For instance, it's important to consider the ratio of officer to civilian deaths, and when civilian deaths do occur, the ratio of confiscated guns to guns picked up and returned to the owner. With the ratio of officer deaths : gun confiscations, you could make a way more accurate ratio of cop time wasted to civilian time wasted per shootout, which would be way a way more relevant and accurate statistic to discuss.
Another issue with this is a lot of the guns you take averages from (the "middle class of guns, so to speak,) are rarely used. Stuff like the benelli, mossberg and most SMGs don't see much use. It's usually only rifles and pistols (with the occasional sniper and shotgun.) I'll be using the HK45CT as an example because it's commonly used. Using your calculations, a civilian dying with this would waste about 12.6 minutes, compared to the officers 5 minute death time.

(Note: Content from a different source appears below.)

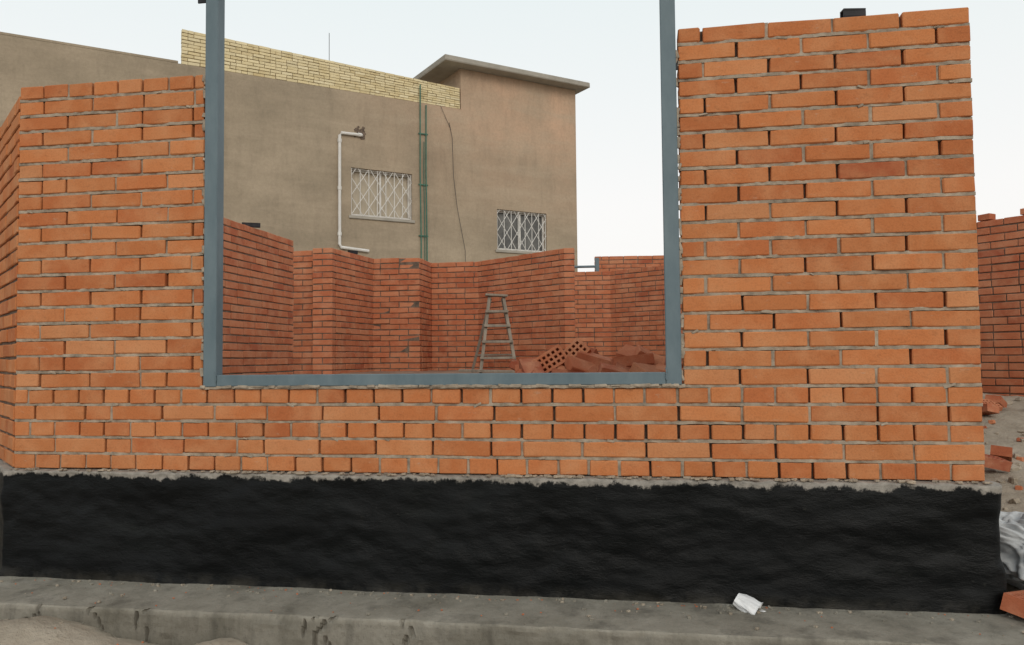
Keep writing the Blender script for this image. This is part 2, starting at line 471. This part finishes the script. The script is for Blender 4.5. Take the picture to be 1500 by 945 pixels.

Honestly I'd just use a range of values instead of an average of all of them because of the large range of values.
You've also failed to take into account that if all the cops die they lose out on confiscation money, something that may be significant here, even using your model. Cops get about $500 for each confiscation, so if they die and miss out on one that's 0.7 minutes per rifle per officer, again using your baseline for money earned per hour (keep in mind for an officer main this baseline would be lower as they typically earn less than growing drugs, so relatively speaking this number would be higher.)
And of course, it's not nice to lose. Regardless of how much you lose or how much you don't lose, both sides want to win and there's a side to this argument that can't be quantified by statistics.